___ DATASET
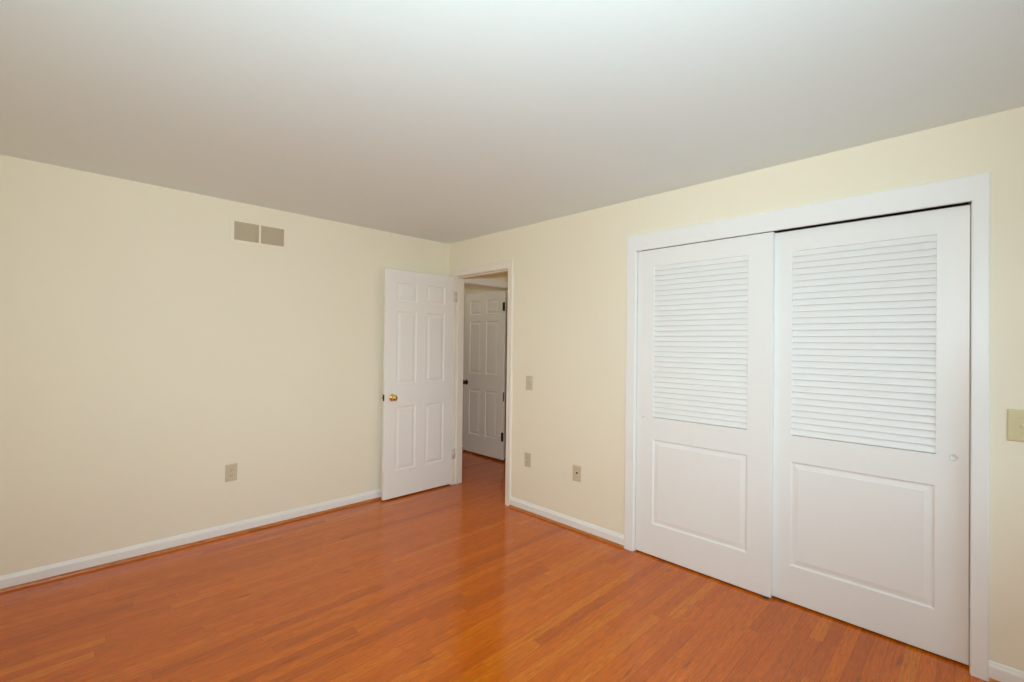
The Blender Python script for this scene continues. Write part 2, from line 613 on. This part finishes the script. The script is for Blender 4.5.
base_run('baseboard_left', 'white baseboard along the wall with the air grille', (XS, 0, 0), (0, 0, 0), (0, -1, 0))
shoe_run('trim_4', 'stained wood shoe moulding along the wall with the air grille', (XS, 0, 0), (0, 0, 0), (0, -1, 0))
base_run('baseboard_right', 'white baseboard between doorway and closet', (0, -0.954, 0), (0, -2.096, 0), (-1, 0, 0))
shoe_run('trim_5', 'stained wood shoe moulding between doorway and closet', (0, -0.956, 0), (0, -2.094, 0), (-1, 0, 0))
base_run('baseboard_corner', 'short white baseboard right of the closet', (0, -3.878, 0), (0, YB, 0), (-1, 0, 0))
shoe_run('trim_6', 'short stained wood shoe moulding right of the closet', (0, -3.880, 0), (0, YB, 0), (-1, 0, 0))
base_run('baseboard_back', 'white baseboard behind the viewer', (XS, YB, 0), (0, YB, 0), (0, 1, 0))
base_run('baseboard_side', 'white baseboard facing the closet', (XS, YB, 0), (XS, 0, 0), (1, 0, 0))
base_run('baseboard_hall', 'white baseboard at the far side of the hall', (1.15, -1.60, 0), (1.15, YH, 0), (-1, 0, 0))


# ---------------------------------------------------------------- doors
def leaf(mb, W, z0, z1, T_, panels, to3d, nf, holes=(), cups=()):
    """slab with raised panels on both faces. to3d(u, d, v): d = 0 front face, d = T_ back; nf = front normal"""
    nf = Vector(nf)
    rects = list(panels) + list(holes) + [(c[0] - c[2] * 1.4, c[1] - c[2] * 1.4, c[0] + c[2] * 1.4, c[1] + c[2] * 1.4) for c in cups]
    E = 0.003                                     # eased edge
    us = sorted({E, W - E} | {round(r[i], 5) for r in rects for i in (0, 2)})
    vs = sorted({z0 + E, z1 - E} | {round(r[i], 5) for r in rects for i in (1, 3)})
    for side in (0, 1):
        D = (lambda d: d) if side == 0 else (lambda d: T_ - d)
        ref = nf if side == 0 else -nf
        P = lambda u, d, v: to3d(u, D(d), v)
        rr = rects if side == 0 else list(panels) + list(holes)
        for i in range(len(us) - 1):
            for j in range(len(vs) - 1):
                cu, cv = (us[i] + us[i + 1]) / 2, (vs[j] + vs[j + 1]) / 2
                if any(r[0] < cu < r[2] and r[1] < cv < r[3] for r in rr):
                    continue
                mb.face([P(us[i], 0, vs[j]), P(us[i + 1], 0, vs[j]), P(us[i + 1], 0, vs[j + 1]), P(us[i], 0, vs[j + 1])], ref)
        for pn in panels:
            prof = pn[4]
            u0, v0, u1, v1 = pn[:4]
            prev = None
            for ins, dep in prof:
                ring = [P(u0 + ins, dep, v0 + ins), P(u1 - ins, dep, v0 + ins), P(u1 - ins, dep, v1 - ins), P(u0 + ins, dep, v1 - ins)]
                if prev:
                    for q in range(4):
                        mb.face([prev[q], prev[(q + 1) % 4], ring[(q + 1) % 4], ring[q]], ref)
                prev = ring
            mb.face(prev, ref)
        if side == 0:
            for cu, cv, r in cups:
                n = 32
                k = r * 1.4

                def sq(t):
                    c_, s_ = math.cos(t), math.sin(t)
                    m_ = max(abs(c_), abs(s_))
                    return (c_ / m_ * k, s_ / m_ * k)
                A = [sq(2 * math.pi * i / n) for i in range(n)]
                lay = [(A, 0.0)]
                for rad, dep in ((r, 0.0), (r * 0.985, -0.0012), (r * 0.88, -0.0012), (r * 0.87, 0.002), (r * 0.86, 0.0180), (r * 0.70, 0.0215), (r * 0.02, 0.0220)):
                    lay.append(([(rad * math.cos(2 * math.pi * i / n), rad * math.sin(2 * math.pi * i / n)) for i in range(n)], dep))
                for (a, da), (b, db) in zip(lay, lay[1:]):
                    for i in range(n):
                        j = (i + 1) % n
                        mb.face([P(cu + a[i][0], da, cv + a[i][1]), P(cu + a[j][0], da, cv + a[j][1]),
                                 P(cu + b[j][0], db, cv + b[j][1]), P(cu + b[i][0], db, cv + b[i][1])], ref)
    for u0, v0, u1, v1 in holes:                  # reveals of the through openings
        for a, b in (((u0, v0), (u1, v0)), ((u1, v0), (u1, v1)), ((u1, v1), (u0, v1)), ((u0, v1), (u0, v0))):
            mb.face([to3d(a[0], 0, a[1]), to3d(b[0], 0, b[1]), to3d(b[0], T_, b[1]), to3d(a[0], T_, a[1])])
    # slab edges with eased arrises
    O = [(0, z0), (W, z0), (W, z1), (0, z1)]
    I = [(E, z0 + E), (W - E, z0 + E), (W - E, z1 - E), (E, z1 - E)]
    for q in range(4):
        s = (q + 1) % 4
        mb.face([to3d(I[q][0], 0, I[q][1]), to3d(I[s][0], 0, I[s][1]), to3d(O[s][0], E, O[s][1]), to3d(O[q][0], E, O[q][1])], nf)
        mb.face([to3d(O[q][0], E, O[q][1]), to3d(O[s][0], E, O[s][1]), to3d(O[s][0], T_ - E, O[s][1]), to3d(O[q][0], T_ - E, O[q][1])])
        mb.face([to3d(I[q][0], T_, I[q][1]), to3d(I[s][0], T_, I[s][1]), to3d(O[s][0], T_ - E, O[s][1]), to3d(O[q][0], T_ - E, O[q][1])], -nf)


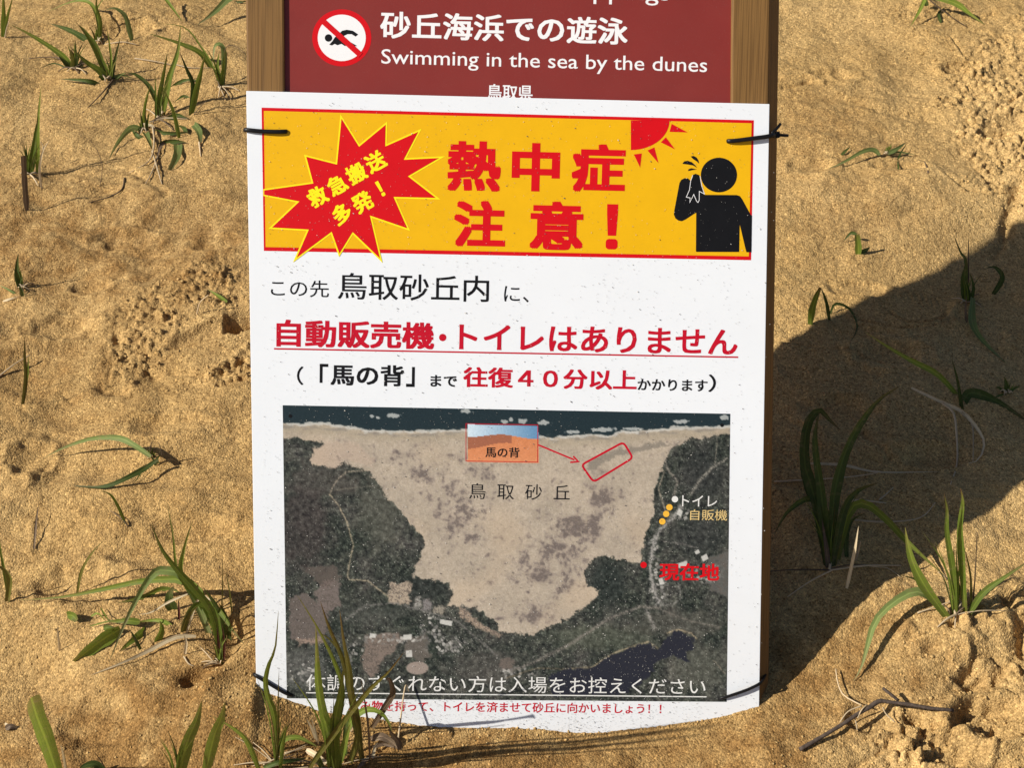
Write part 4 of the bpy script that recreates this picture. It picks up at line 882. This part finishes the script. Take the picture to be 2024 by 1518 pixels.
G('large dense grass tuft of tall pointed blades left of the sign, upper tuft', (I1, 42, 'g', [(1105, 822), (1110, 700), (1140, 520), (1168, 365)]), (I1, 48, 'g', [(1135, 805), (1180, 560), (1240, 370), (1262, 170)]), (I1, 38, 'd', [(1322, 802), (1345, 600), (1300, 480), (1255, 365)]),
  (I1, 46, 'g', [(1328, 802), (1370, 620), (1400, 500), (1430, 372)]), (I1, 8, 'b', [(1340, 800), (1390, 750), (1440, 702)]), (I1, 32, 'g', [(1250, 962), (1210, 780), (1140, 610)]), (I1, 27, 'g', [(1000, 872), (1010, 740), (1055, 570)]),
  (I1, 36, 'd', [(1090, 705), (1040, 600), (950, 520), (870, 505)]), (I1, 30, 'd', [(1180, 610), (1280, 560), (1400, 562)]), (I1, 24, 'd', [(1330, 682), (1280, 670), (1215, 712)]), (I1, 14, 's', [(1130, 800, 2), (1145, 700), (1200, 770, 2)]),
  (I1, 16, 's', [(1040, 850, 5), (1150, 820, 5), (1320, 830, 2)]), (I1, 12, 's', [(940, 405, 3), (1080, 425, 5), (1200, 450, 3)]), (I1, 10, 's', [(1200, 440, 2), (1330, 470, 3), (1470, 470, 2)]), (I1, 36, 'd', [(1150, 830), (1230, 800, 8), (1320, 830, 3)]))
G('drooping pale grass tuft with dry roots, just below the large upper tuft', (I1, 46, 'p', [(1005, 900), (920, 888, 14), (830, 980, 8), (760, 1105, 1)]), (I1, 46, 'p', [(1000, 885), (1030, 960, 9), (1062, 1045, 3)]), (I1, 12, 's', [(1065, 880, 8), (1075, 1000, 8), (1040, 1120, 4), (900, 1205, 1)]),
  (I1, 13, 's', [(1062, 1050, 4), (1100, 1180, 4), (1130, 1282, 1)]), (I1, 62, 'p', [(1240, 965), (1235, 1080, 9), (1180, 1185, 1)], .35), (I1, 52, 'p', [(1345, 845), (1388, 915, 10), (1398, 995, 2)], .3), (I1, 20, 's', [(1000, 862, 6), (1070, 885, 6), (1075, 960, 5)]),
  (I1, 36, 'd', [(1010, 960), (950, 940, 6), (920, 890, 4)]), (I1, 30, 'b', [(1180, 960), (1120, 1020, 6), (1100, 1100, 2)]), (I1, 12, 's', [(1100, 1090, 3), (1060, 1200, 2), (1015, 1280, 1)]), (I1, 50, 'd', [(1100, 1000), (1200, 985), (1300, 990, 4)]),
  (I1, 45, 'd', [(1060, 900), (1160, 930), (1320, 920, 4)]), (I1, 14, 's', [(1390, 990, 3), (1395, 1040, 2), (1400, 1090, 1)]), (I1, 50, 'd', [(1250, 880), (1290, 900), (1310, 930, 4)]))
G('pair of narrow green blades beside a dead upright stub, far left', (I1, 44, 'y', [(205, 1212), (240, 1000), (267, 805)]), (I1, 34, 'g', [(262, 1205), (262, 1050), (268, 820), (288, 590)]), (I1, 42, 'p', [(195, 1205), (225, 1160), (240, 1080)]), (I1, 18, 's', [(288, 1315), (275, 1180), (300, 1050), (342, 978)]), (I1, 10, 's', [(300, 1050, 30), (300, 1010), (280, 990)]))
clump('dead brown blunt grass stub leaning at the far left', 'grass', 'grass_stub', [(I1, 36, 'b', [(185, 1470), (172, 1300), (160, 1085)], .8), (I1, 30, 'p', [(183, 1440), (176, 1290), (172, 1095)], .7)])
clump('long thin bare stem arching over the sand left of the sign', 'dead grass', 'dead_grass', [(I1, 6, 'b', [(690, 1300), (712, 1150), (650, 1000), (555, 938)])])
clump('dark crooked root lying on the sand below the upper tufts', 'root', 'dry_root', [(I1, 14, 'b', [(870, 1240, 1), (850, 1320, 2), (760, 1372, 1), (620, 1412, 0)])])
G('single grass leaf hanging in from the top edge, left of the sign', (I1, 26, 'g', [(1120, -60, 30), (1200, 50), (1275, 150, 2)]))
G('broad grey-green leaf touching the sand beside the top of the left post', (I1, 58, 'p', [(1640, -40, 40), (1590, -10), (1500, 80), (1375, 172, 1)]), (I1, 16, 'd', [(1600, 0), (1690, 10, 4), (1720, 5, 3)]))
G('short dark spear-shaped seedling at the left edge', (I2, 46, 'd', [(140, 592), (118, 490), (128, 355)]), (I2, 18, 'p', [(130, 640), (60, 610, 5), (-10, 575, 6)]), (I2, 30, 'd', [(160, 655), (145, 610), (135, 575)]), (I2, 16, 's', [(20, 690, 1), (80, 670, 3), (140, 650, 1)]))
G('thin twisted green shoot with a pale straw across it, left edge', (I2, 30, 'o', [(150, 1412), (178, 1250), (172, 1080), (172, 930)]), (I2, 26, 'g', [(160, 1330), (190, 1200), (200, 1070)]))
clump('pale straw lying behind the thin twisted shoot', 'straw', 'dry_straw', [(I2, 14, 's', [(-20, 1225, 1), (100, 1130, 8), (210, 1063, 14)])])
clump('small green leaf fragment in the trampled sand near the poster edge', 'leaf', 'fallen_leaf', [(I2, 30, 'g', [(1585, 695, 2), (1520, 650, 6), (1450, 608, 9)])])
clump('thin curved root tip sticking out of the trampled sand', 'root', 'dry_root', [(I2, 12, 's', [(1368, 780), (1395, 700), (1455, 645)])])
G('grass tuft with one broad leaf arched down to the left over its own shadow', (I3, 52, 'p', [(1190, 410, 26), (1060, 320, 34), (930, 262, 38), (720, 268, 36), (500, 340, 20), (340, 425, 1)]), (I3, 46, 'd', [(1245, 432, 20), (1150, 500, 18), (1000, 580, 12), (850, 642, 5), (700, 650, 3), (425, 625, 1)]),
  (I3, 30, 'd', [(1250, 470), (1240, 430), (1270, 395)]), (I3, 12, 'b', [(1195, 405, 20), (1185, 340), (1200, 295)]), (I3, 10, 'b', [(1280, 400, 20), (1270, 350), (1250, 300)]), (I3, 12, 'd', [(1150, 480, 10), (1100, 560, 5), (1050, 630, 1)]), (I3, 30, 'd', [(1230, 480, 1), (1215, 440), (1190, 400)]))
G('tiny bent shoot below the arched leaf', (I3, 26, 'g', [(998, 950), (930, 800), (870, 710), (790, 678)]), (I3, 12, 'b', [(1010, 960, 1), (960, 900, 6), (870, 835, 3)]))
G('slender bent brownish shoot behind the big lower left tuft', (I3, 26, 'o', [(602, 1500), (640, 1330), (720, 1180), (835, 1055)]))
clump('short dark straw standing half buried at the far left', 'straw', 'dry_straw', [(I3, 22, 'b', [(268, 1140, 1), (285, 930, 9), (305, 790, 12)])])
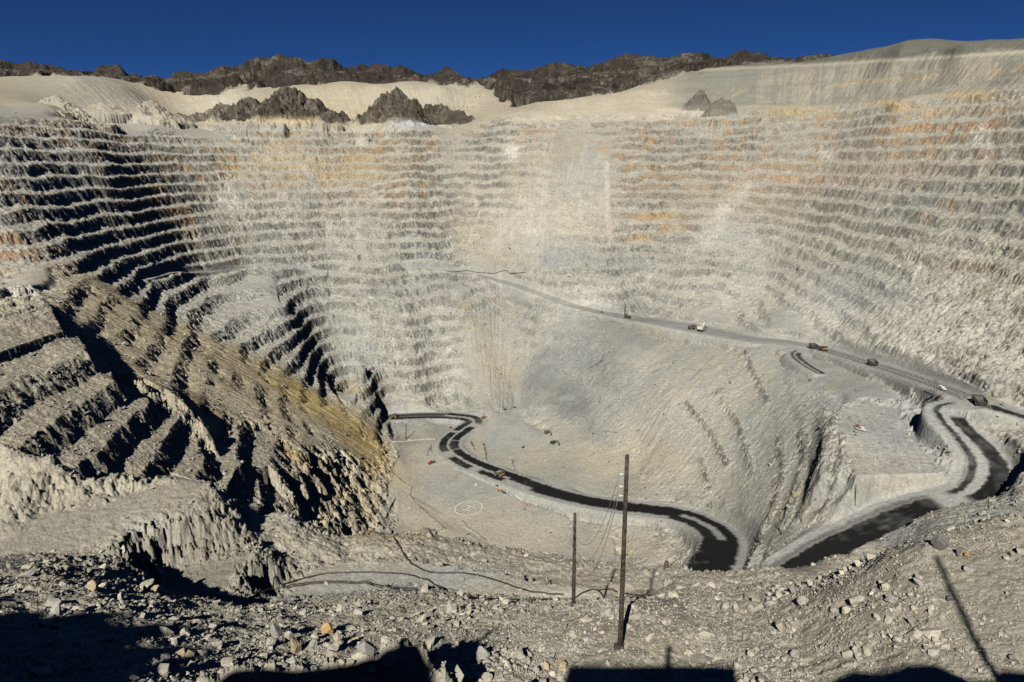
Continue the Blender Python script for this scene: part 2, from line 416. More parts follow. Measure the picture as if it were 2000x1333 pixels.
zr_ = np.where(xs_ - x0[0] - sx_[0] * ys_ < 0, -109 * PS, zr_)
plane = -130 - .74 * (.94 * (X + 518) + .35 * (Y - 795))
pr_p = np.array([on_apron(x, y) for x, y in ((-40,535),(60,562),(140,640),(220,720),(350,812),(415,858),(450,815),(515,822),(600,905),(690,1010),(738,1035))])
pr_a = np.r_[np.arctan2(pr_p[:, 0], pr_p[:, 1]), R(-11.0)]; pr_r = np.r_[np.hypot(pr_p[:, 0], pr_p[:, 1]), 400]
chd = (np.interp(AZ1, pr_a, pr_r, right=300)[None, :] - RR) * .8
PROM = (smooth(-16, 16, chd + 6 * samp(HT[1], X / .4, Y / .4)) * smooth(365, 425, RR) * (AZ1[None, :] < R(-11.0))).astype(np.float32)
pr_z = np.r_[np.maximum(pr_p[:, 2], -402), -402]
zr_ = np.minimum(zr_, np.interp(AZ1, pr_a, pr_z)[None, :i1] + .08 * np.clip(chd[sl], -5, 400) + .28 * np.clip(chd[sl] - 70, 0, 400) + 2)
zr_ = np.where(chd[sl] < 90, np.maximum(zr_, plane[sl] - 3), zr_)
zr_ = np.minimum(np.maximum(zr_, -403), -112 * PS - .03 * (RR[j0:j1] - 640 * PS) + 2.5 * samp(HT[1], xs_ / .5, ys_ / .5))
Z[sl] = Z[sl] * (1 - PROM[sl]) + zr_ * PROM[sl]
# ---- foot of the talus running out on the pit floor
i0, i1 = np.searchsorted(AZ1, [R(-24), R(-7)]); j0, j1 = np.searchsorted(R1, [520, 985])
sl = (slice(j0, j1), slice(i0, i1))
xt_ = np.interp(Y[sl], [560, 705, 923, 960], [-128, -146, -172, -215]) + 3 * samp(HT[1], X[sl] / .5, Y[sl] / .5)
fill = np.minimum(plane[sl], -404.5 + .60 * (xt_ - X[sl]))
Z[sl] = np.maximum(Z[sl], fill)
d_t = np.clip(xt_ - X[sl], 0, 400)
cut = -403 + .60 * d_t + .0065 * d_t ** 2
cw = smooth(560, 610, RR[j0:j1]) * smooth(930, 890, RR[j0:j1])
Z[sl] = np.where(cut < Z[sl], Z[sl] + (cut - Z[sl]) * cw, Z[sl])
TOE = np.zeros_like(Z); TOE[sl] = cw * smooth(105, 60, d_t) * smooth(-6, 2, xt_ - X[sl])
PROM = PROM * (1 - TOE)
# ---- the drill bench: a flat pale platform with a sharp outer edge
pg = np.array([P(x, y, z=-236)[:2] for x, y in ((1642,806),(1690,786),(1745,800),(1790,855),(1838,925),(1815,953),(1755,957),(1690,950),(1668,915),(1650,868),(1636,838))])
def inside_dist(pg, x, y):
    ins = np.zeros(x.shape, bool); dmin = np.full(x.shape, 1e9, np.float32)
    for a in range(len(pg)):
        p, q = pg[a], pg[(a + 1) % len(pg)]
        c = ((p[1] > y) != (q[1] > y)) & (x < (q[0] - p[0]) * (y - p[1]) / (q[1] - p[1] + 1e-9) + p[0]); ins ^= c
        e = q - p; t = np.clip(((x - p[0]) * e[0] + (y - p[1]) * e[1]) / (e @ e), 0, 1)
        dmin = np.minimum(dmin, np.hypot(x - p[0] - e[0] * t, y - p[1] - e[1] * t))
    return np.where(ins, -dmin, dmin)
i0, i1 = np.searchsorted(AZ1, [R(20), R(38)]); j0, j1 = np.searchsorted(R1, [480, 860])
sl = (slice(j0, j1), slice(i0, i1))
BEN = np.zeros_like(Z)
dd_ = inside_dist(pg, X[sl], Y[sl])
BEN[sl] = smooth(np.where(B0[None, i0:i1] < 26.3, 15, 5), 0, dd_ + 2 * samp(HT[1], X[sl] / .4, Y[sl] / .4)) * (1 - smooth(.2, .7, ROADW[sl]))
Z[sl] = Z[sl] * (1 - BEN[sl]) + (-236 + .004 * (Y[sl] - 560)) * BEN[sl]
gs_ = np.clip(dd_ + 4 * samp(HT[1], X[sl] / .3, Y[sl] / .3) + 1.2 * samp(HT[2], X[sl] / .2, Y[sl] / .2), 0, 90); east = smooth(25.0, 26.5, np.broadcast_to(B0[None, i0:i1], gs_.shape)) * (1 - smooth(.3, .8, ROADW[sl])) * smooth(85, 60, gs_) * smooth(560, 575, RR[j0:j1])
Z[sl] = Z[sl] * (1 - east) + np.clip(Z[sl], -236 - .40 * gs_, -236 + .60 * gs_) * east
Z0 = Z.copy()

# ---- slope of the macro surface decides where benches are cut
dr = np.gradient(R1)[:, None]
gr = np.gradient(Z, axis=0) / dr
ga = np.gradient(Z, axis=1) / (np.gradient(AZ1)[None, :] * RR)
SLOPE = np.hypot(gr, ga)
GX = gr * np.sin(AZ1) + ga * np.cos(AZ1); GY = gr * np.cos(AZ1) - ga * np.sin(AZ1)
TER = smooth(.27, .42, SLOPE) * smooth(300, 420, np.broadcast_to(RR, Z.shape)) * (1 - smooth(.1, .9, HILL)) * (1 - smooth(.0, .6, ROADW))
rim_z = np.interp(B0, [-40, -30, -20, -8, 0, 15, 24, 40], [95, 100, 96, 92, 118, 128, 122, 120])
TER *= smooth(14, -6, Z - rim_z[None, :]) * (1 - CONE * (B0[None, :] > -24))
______
:: SET EXERCISE ::
Repeat the listing above exactly from its first line to the line containing "base_run('baseboard_hall', 'white baseboard", both included, and omit the pictures.

:: SOLUTION ::
The Blender Python script for this scene continues. Write part 2, from line 613 on. This part finishes the script. The script is for Blender 4.5.
base_run('baseboard_left', 'white baseboard along the wall with the air grille', (XS, 0, 0), (0, 0, 0), (0, -1, 0))
shoe_run('trim_4', 'stained wood shoe moulding along the wall with the air grille', (XS, 0, 0), (0, 0, 0), (0, -1, 0))
base_run('baseboard_right', 'white baseboard between doorway and closet', (0, -0.954, 0), (0, -2.096, 0), (-1, 0, 0))
shoe_run('trim_5', 'stained wood shoe moulding between doorway and closet', (0, -0.956, 0), (0, -2.094, 0), (-1, 0, 0))
base_run('baseboard_corner', 'short white baseboard right of the closet', (0, -3.878, 0), (0, YB, 0), (-1, 0, 0))
shoe_run('trim_6', 'short stained wood shoe moulding right of the closet', (0, -3.880, 0), (0, YB, 0), (-1, 0, 0))
base_run('baseboard_back', 'white baseboard behind the viewer', (XS, YB, 0), (0, YB, 0), (0, 1, 0))
base_run('baseboard_side', 'white baseboard facing the closet', (XS, YB, 0), (XS, 0, 0), (1, 0, 0))
base_run('baseboard_hall', 'white baseboard at the far side of the hall', (1.15, -1.60, 0), (1.15, YH, 0), (-1, 0, 0))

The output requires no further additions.